In this assignment, you will implement physics-based animation on GPUs. Completing this assignment lets you understand how to utilize GPUs for certain animation tasks.

Base Code

Once you downloaded the base code from Piazza and started a local web server, click here to open c_animation.html. Make sure to start a local web server if the link does not work. You will need to extend this base code to implement the tasks outlined below using GLSL (i.e., you don't need to do any computation outside shaders, except for setting up shaders, initializing textures, setting up uniform variables, etc). All of the animation should be done in 2D.

Task 1: Particles

Implement a particle dynamics simulator as explained in the lecture. Add the gravity force so that the particles are falling down and accelerating downward. When a particle went below the simulation domain as specified in the base code, it should come back to the location of the mouse cursor with its initial velocity given by randVel in the code. Your code should run this simulation when uniforms.animationType == 0.

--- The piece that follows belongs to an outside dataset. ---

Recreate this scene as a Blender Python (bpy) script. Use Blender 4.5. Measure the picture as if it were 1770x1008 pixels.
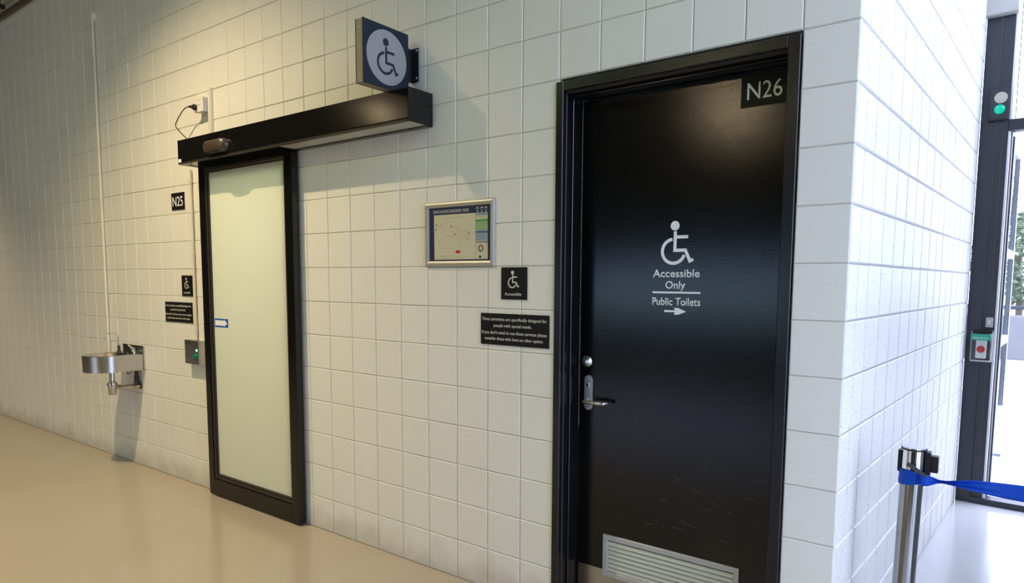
import bpy, bmesh, math, random
from mathutils import Vector, Matrix
random.seed(7)
PI = math.pi
for o in list(bpy.data.objects): bpy.data.objects.remove(o)
scn = bpy.context.scene
COL = scn.collection

# ---------------------------------------------------------------- camera
# focal length and principal point were measured in pixels of a 1770 x 1008 frame
cd = bpy.data.cameras.new('camera'); cam = bpy.data.objects.new('camera', cd); COL.objects.link(cam)
yaw, pit, rol = -.6380, -.0934, .0063
cy, sy, cp, sp = math.cos(yaw), math.sin(yaw), math.cos(pit), math.sin(pit)
fw = Vector((sy*cp, cy*cp, sp)); rt = Vector((cy, -sy, 0)); up = rt.cross(fw)
cr, sr = math.cos(rol), math.sin(rol)
R_, U_ = cr*rt + sr*up, -sr*rt + cr*up
M = Matrix((R_, U_, -fw)).transposed().to_4x4(); M.translation = Vector((3.4573, -2.5085, 1.5357))
cam.matrix_world = M
cd.sensor_fit = 'HORIZONTAL'; cd.sensor_width = 36; cd.lens = 1163.531/1770*36
cd.shift_x = (885-899.4)/1770; cd.shift_y = (593.24-504)/1770
cd.clip_start = .05; cd.clip_end = 200
scn.camera = cam

# ---------------------------------------------------------------- daylight, lamps, exposure
SKY = 6.8
w = bpy.data.worlds.new('overcast_sky'); scn.world = w; w.use_nodes = True
nt = w.node_tree; bg = nt.nodes['Background']
tc = nt.nodes.new('ShaderNodeTexCoord'); sx = nt.nodes.new('ShaderNodeSeparateXYZ'); rp = nt.nodes.new('ShaderNodeValToRGB')
nt.links.new(tc.outputs['Generated'], sx.inputs[0]); nt.links.new(sx.outputs['Z'], rp.inputs['Fac']); nt.links.new(rp.outputs[0], bg.inputs[0])
rp.color_ramp.elements[0].position = 0.0; rp.color_ramp.elements[0].color = (.68, .74, 1, 1)
rp.color_ramp.elements[1].position = .6; rp.color_ramp.elements[1].color = (.65, .72, 1, 1)
bg.inputs[1].default_value = SKY

def spot(name, loc, aim, power, size, blend, color, radius=.03):
    l = bpy.data.lights.new(name, 'SPOT'); l.energy = power; l.spot_size = math.radians(size); l.spot_blend = blend
    l.color = color; l.shadow_soft_size = radius
    o = bpy.data.objects.new(name, l); COL.objects.link(o); o.location = loc
    o.rotation_euler = (Vector(aim)-Vector(loc)).to_track_quat('-Z', 'Y').to_euler()
    return o
WARM = (1.0, .75, .44)
SPOTS = [  # location, aim, power, cone, blend, radius
    ((-1.0, -1.7, 4.60), (-1.0, -1.7, 0), 700, 120, 1.0, .03),
    ((-6.9, -1.7, 4.60), (-6.9, -1.7, 0), 400, 100, .71, .03),
    ((-6.3, -6.6, 4.60), (-2.0, 0, 1.5), 24, 75, .8, .06),
    ((-.75, -9.1, 4.55), (2.2, 0, 1.6), 75, 50, .8, .06),
]
def fill_lamp(loc, power, sx, sy):
    l = bpy.data.lights.new('unseen_fill_lamp', 'AREA'); l.shape = 'RECTANGLE'; l.size = sx; l.size_y = sy; l.energy = power; l.color = (.80, 1, .46)
    o = bpy.data.objects.new('unseen_fill_lamp', l); COL.objects.link(o); o.location = loc
for lo in ((.2, -4.4, 4.9), (-2.6, -5.2, 4.9)): fill_lamp(lo, 46, 1.4, .4)  # unseen greenish fill, added to lift the ambient on the upper wall
for i, (lo, ai, po, si, bl, ra) in enumerate(SPOTS):
    spot('spotlight_lamp', lo, ai, po, si, bl, WARM, ra)

vs = scn.view_settings
scn.display_settings.display_device = 'sRGB'
vs.view_transform = 'Standard'; vs.look = 'None'; vs.gamma = 1; vs.use_curve_mapping = False
vs.exposure = 0.0

# ---------------------------------------------------------------- materials
def mat(name, col, rough=.5, metal=0, spec=.5, noise=None, bump=None, emit=None, coat=0, trans=0, alpha=1):
    m = bpy.data.materials.new(name); m.use_nodes = True
    n = m.node_tree; b = n.nodes['Principled BSDF']
    b.inputs['Base Color'].default_value = (*col, 1); b.inputs['Roughness'].default_value = rough
    b.inputs['Metallic'].default_value = metal; b.inputs['Specular IOR Level'].default_value = spec
    b.inputs['Coat Weight'].default_value = coat; b.inputs['Transmission Weight'].default_value = trans
    if emit:
        b.inputs['Emission Color'].default_value = (*emit[0], 1); b.inputs['Emission Strength'].default_value = emit[1]
    geo = None
    if noise or bump:
        geo = n.nodes.new('ShaderNodeNewGeometry')
    if noise:                                   # (scale, other colour, amount)
        t = n.nodes.new('ShaderNodeTexNoise'); t.inputs['Scale'].default_value = noise[0]; t.inputs['Detail'].default_value = 5
        n.links.new(geo.outputs['Position'], t.inputs['Vector'])
        mr = n.nodes.new('ShaderNodeMapRange'); mr.inputs[1].default_value = .35; mr.inputs[2].default_value = .7; mr.inputs[4].default_value = noise[2]
        mx = n.nodes.new('ShaderNodeMix'); mx.data_type = 'RGBA'
        n.links.new(t.outputs['Fac'], mr.inputs[0]); n.links.new(mr.outputs[0], mx.inputs['Factor'])
        mx.inputs['A'].default_value = (*col, 1); mx.inputs['B'].default_value = (*noise[1], 1)
        n.links.new(mx.outputs['Result'], b.inputs['Base Color'])
    if bump:                                    # (scale, strength, distance)
        t = n.nodes.new('ShaderNodeTexNoise'); t.inputs['Scale'].default_value = bump[0]; t.inputs['Detail'].default_value = 3
        n.links.new(geo.outputs['Position'], t.inputs['Vector'])
        bp = n.nodes.new('ShaderNodeBump'); bp.inputs['Strength'].default_value = bump[1]; bp.inputs['Distance'].default_value = bump[2]
        n.links.new(t.outputs['Fac'], bp.inputs['Height']); n.links.new(bp.outputs[0], b.inputs['Normal'])
    return m

def wall_paint(name, col, dirt, pits):
    m = mat(name, col, .42, spec=.45)
    n = m.node_tree; b = n.nodes['Principled BSDF']; L = n.links.new
    geo = n.nodes.new('ShaderNodeNewGeometry')
    sep = n.nodes.new('ShaderNodeSeparateXYZ'); L(geo.outputs['Position'], sep.inputs[0])
    ns = n.nodes.new('ShaderNodeTexNoise'); ns.inputs['Scale'].default_value = 6; ns.inputs['Detail'].default_value = 6; L(geo.outputs['Position'], ns.inputs['Vector'])
    # scuffs and grime low on the wall
    a = n.nodes.new('ShaderNodeMath'); a.operation = 'MULTIPLY_ADD'; L(ns.outputs['Fac'], a.inputs[0]); a.inputs[1].default_value = -.25; L(sep.outputs['Z'], a.inputs[2])
    mr = n.nodes.new('ShaderNodeMapRange'); L(a.outputs[0], mr.inputs[0]); mr.inputs[1].default_value = -.10; mr.inputs[2].default_value = .03; mr.inputs[3].default_value = .45*dirt; mr.inputs[4].default_value = 0
    mx = n.nodes.new('ShaderNodeMix'); mx.data_type = 'RGBA'; L(mr.outputs[0], mx.inputs['Factor'])
    mx.inputs['A'].default_value = (*col, 1); mx.inputs['B'].default_value = (.36, .31, .25, 1)
    # small open pores of the block face
    vo = n.nodes.new('ShaderNodeTexNoise'); vo.inputs['Scale'].default_value = 130; vo.inputs['Detail'].default_value = 2; L(geo.outputs['Position'], vo.inputs['Vector'])
    m2 = n.nodes.new('ShaderNodeMapRange'); L(vo.outputs['Fac'], m2.inputs[0]); m2.inputs[1].default_value = .31 if pits > .5 else .27; m2.inputs[2].default_value = .38 if pits > .5 else .34; m2.inputs[3].default_value = pits; m2.inputs[4].default_value = 0
    mz = n.nodes.new('ShaderNodeMix'); mz.data_type = 'RGBA'; L(m2.outputs[0], mz.inputs['Factor']); L(mx.outputs['Result'], mz.inputs['A']); mz.inputs['B'].default_value = (.42, .42, .42, 1)
    L(mz.outputs['Result'], b.inputs['Base Color'])
    fi = n.nodes.new('ShaderNodeTexNoise'); fi.inputs['Scale'].default_value = 75; fi.inputs['Detail'].default_value = 4; L(geo.outputs['Position'], fi.inputs['Vector'])
    bp = n.nodes.new('ShaderNodeBump'); bp.inputs['Strength'].default_value = .28; bp.inputs['Distance'].default_value = .004; L(fi.outputs['Fac'], bp.inputs['Height'])
    L(bp.outputs[0], b.inputs['Normal'])
    return m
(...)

Task 2: Connected Particles

Implement a dynamics simulator of a string of particles as explained in the lecture. Pick the number of iterations for the constraint, the number of particles, and the length of the entire string properly to demonstrate your result (you may need to try out different values to see reasonable results). It is generally recommended that you consider a few tens of connected particles with several tens of iterations (i.e., not 3 or 300 particles, or not 7 or 700 iterations). Connect one end of the string at the location of the mouse cursor, so that you can move it around by moving the mouse. Note that particles do not need to be reset as in Task 1 when they are outside the simulation domain. Your code should run this simulation when uniforms.animationType == 1.

Task 3: Collision

Implement a collision detection and response system for particles against a circle. You need to add it to the code of Task 1 and/or Task 2 so that collisions of particles are clearly visible in your result. You can implement it by detecting if a particle is inside the circle or not, and if so, push it back outside the circle in the position-based dynamics approach.

Task 4: Waves

Implement a wave simulation based on a numerical solution of the wave equation in on a fragment shader. You can use finite difference methods to approximate the wave equation over a grid of points as explained in the lecture. Keep the boundary condition and the source term in the base code to simulate a double-slit experiment. Visualize the wave propagation in two dimensions as interactive animation. Your code should run this simulation when uniforms.animationType == 2.

Task 5: Demo

Take the implementations from the previous tasks to create something interesting. Consider adding user controls to manipulate the simulation in real-time, such as changing parameters, adding new particles, or modifying the environment. Document your process and the features you implemented in your README file, and ensure that your final demo showcases the capabilities of the program you have made. Feel free to expand your code as needed.

Submission

The submission process for this assignment is basically the same as the one for Assignment: Warm-up. See Assignment: Warm-up for instructions about how to prepare your submission. If you are doing something extra, be sure to document them in your README file. If your changes are so radical that your modified program is incompatible with the original specification for each task, you must include a "compatibility mode" that makes the interface behave like the requirements here, or consider creating an entirely separate code.